La inocencia es como un reloj que también necesita cuerda o alguna batería para funcionar, y aunque nos aferremos a ella, en realidad nunca nos salva sola. Rodeados de circunstancias que ponen a prueba los límites de la fe y la tolerancia, la ingenuidad nos da refugio. Si nos dieran a elegir, preferiríamos volver a ella y transitar la vida como aquel personaje, Giosué, con la certeza de que siempre es bella.
Cuando éramos niños los apagones eran momentos esperados para jugar a esconderse por el barrio; nuestros padres conseguían carne para nuestras comidas con esfuerzos inenarrables y nosotros, sin embargo, podíamos triturarla en la boca, acumularla y escupirla sin que ellos se dieran cuenta, sin el más mínimo remordimiento, solo una pícara sensación de triunfo.
En aquellos tiempos, cuando se acercaba un ciclón, nos llegaba un salto de emoción al estómago. Cualquier tempestad significaba quedarse en casa, comer galletas, tomar agua con azúcar, recibir toda la atención de los adultos. Recostarse a la pared a sentir el viento, asomarnos insolentes a la ventana para ver cómo se doblaban los árboles y esperar que cayeran o volaran las tapas de los tanques.
Después vendrían los días sin clases, con un paisaje cambiado y mucho por descubrir. Los troncos derribados y el cielo azul, feliz.
Con los años uno entiende que cuando se sobrevive a una desgracia o situación extrema lo único que importa es eso, la supervivencia; y nos envuelve el orgullo de haber sido fuertes, la certeza de poder con todo, de ser invencibles, y el presentimiento de que la próxima catástrofe no existe.
Ahora, cuando se acerca otro huracán a Cuba, cuando ya hemos entendido el significado de la muerte, cuando hemos visto árboles sobre las casas o sobre las carreteras que impiden el paso, y sabemos que algunos lo han perdido todo, cuando hemos mirado de cerca los ojos de las madres mientras sus hijos juegan en albergues en condiciones precarias, y les hemos compartido nuestra ropa y comida; ahora que ya no hay inocencia y recordamos la infancia desde la memoria de nuestros padres, despertamos en otra vida, agradecidos del sueño de la belleza en todas partes.
El resguardo
El edificio parece de madera y cartón, se escuchan los golpes de martillos, y el crujir de las precintas. Todas las ventanas ya están cerradas, todos los envases llenos de agua —en otras partes del país no tienen esa suerte—, todos los silencios han vuelto.

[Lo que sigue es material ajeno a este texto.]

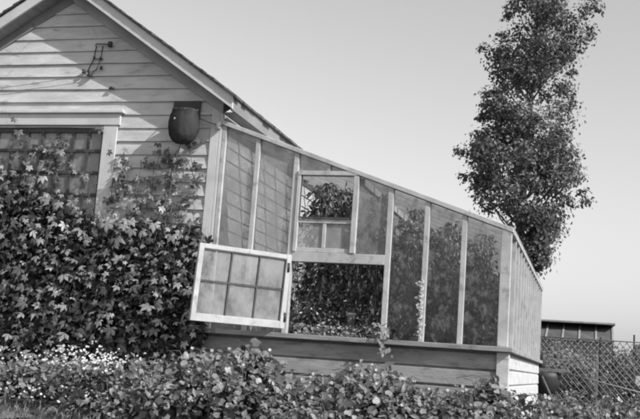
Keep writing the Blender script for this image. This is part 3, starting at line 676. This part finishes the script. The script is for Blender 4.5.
while x > gx0: MB().bar((x,gy-.03,ge+.02),(x,gy+3.0,gr+.02),.09,.05).build('roof_bar', 'skirt', FG); x -= .8
MB().box(gx0,gx1+.1,gy+1.54,gy+3.06,gr,gr+.08).build('ridge', 'skirt', FG)
MB().prism([(gx1-.1,gy+.05,GZ),(gx1-.1,gy+5.95,GZ),(gx1-.1,gy+5.95,ge-.04),(gx1-.1,gy+3.0,gr-.06),(gx1-.1,gy+.05,ge-.04)], (.1,0,0)).build('gable_end', 'dark', FG)
MB().box(gx0,gx1-.1,gy+.05,gy+.15,GZ,ge-.04).build('front_wall', 'dark', FG)
tag(MB().lathe((6.0,40,0), [(.05,GZ),(.04,2.32),(.06,2.34)], 8).build('far_pole', 'dark'), 'thin distant pole right of the far glasshouse', 'pole')
# far dark shed roof and bushes
SH = thing('distant_shed', (10, 44, GZ), 'long dark low roofed shed far off at the right edge', 'shed')
MB().box(6.6,18,44,47,GZ,1.3).build('wall', 'oldwood', SH)
MB().prism([(6.3,43.6,1.3),(6.3,45.5,2.1),(6.3,47.4,1.3)], (12,0,0)).build('roof', 'dark', SH)
BG = 'garden bushes beyond the wire fence'
for i, (x, y, hh, w, lab, sh) in enumerate((
    (2.9,10.5,.50,.8,'dark bush showing between the far greenhouse corner and the mesh',(.04,.12)),
    (3.9,10.8,.50,.7,'leafy bush behind the middle of the wire mesh',(.06,.18)),
    (4.9,10.2,.44,.6,'leafy bush behind the mesh at the right edge',(.05,.14)),
    (3.4,13.5,.62,1.0,'broad paler bush behind the first fence bay',(.10,.26)),
    (4.9,14.0,.60,1.0,'broad dark bush behind the fence toward the right',(.05,.14)),
    (6.5,13.0,.60,1.2,'bush beyond the right edge of the fence view',(.05,.14)),
    (3.2,20,.92,1.6,'pale flowering shrub in the middle of the garden',(.14,.34)),
    (5.6,21,1.0,1.5,'tall shrub midway to the far glasshouse, right side',(.05,.15)),
    (2.6,30,1.2,2.4,'wide hedge-like shrub below the far glasshouse',(.05,.14)),
    (5.2,31,1.22,1.8,'rounded shrub at the end of the far glasshouse',(.04,.1)),
    (8.2,34,1.35,2.4,'dark shrub below the distant shed',(.03,.09)))):
    k_ = y/10.; bush('bush', (x,y,GZ), w, w*.8, hh, 900, .045*k_**.6+.02, .085*k_**.6+.03, sh, lab, 'bush', BG)
n = 260; P = np.stack([RS.uniform(3.1,6.5,n), RS.uniform(8.3,9.6,n), 0*RS.rand(n)],1); P[:,2] = RS.uniform(GZ+.05,-.15,n)
scatter('garden_flowers', T_round(10), P, rnd(n,.3)+np.array((.2,-.7,.4)), rnd(n), RS.uniform(.03,.06,n), RS.uniform(.4,.75,n), 'leaf', kind='stuff', label='pale flowers scattered behind the wire mesh', category='flowers')
n = 5000; X = RS.uniform(2.7,9,n); Y = RS.uniform(1.2,10.5,n); P = np.stack([X,Y,GZ+.4*RS.rand(n)**.8*np.where(Y>7.8,1,.8)],1)
P = P[(P[:,0] > 3.25) | (P[:,1] > 6.6)]; n = len(P)
scatter('garden_growth', T_simple(.36,.05), P, rnd(n,.5)+np.array((0,-.3,.7)), rnd(n), RS.uniform(.05,.10,n), RS.uniform(.05,.2,n), 'leaf', kind='stuff', label='low mixed garden growth around the wire fence', category='ground cover')
n = 900; X = RS.uniform(-2.2,.4,n); Y = RS.uniform(-3.4,-1.6,n); P = np.stack([X,Y,np.full(n,GZ+.04)],1)
scatter('grass', T_simple(.09,.03), P, rnd(n,.4)+np.array((0,-1,.3)), rnd(n,.35)+np.array((0,0,1)), RS.uniform(.03,.08,n), RS.uniform(.08,.2,n), 'leaf', kind='stuff', label='thin grass on the pale strip before the border', category='grass')
t = thing('white_board', (4.74, 8.4, GZ), 'small white board on a stake behind the fence at the right edge', 'board')
MB().box(4.69,4.86,8.38,8.40,-.02,.14).build('panel', 'palewood', t); MB().box(4.76,4.79,8.401,8.43,GZ,.1).build('stake', 'oldwood', t)
t = thing('garden_stake', (4.05, 9.0, GZ), 'short grey stake standing behind the mesh near its middle', 'stake')
MB().box(4.03,4.07,9.0,9.04,GZ,.40).build('stake_post', 'oldwood', t)

# ------------------------------------------------------------------ light, sky, camera
to_sun = np.array((.52,-.215,.43)); to_sun /= np.linalg.norm(to_sun)
elev = math.asin(to_sun[2]); az = math.atan2(to_sun[0], to_sun[1])
w = bpy.data.worlds.new('World'); S.world = w; w.use_nodes = True; nt = w.node_tree
for n_ in list(nt.nodes): nt.nodes.remove(n_)
sky = nt.nodes.new('ShaderNodeTexSky'); sky.sky_type = 'NISHITA'; sky.sun_disc = False; sky.sun_elevation = elev; sky.sun_rotation = az
sky.dust_density = 1.0; sky.air_density = 1.0
bw = nt.nodes.new('ShaderNodeSeparateColor')   # blue-sensitive plate: the sky's blue channel alone
 
bgn = nt.nodes.new('ShaderNodeBackground'); bgn.inputs[1].default_value = .135
wo = nt.nodes.new('ShaderNodeOutputWorld')
nt.links.new(sky.outputs[0], bw.inputs[0]); 
nt.links.new(bw.outputs[2], bgn.inputs[0]); nt.links.new(bgn.outputs[0], wo.inputs[0])
from mathutils import Vector, Matrix
ld = bpy.data.lights.new('sun', 'SUN'); ld.energy = 4.2; ld.angle = math.radians(.5); ld.color = (1,1,1)
lo = bpy.data.objects.new('sun', ld); link(lo); lo.rotation_euler = Vector(to_sun).to_track_quat('Z', 'Y').to_euler()

cd = bpy.data.cameras.new('camera'); cam = bpy.data.objects.new('camera', cd); link(cam)
r_ = Vector((0.96219953,0.2632834,0.06967009)); u_ = Vector((-0.02532967,-0.16819401,0.98542843)); f_ = Vector((-0.27116504,0.94994349,0.15516731))
mw = Matrix(((r_[0],u_[0],-f_[0],3.892),(r_[1],u_[1],-f_[1],-9.5),(r_[2],u_[2],-f_[2],0),(0,0,0,1)))
cam.matrix_world = mw
cd.sensor_width = 36; cd.lens = 966.27/640*36; cd.clip_end = 2000
S.camera = cam
S.render.engine = 'CYCLES'; S.cycles.transparent_max_bounces = 24
S.cycles.filter_width = 2.4
S.view_settings.view_transform = 'Standard'; S.view_settings.look = 'None'; S.view_settings.gamma = 1; S.view_settings.exposure = .2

En un rincón estaba la caja vacía donde mis hijos juegan a esconderse. Para mí ahora es la materia prima para asegurar las persianas ante la contingencia.
Con la tijera en la mano pensé en las infinitas utilidades de los cartones. Y ya he visto en mi país a varias personas usándolos para dormir en los portales; he visto a hombres, mujeres y niños sacarlos de los contenedores de basura desbordados; yo solo pretendía forrar con ellos mis ventanas, que vibran con cualquier corriente de aire.
Súbitamente, pensando en mis hijos, o quizás en mis padres, en Giosué, que me emociona cuando avanza triunfal sobre un tanque de guerra después de ganar su juego, o quizás en su padre marchando burlón hacia la muerte; pensando en la felicidad que me fue entregada cuando era un niño en aquellos otros tiempos duros del llamado Período Especial, en la inocencia que me sostuvo, decido otro uso para los cartones.
Le pedí a mi padre, que se convirtió en abuelo, y que mantiene activa la misma imaginación que lo hizo aprender a hacer piñatas para cumpleaños, adornos con cáscaras de huevo para pasteles, ambulancias y robots de juguetes con restos de poliespuma, que transformara los cartones en una pequeña casa para mis hijos.
Yo les cuento que la tempestad es dura, que habrá vientos, les hablo de la desigualdad y del ruido, pero que allí, dentro de la casita que les construyó su abuelo, podrán resguardase siempre y compartir la calma.